The Guerrilla Girls: Who Are They And Why Do They Matter?

    Recently, I have been trying to study new artists to expand my knowledge of the art world. I have been primarily focused on researching contemporary artists who are known to be very controversial and political. Within this research process, I came across an anonymous group of feminist artists known as the Guerrilla Girls. This group of female artists are known to be parading around with gorilla masks on and creating very controversial and political statements in the form of posters and propaganda. Honestly, as I researched into them more and more, I figured that their work would be a lot more popular in today's society. However, I don't see much talk about them at all anymore. They continue to create art related to current politics and feminism. Since this has been a present topic in the news, I feel more artists should look into their work. They might find them very inspiring and influential.     

The group was originally formed in 1985 in New York City. Back then, these women in gorilla masks would go around and hang up posters criticizing racism and sexism in the art world. Quickly, they gained attention thanks to their rebellious nature as well as their humorous approach in their art. One of their pieces, Dearest Art Collector, is just a letter written to specific well known art collectors criticizing their choices in not buying women's work. The letter is formatted to look like stereotypical feminine writing. The best part about this piece is it ironically enough has become a big ticket collector's item. What was originally a practical joke has now become one of their first big pieces of art. 

Something really intriguing about the Guerrilla Girls is their new age approach to modern issues in today's society. They will on occasion revisit their old art and will add on to it. If there is little change to the situation, they will make sure everyone knows. They are a very determined group that will stop at nothing within their art in order to get what they want. Their text and art cross-medium work allows for their to be a stronger push in their desires for society.The Guerrilla Girls will also very often utilize mathematics, specifically statistics, in their art in order to prove their point. I find their tactics very effective. Some of their work might easily turn viewers away due to the strong amount of honesty within it. However, I agree with them on the concept that change will not occur until the truth is revealed at it's fullest.     

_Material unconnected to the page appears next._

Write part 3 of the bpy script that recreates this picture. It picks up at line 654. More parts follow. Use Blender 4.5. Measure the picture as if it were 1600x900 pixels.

Personally, I feel very inspired by the Guerrilla Girls. My art style is alternative, edgy, thought-provoking, and controversial like theirs. While in art school, I have felt very hesitant to utilize my artistic style in order to be able to get a good grade. This group of women have inspired me personally to try new ways of stepping outside of the box with my art in order to use my style more within class. I also now have new ideas I want to put to the test over winter break that is similar to some of the group's techniques. Over winter break, I highly suggest you check out some of their research! They might surprise you with facts and art you would not expect. There is such a strong modern day push to put out less political work, yet we are in an age where it is essential in order for artists to continue on in society the way that they want to. Let your voice be heard!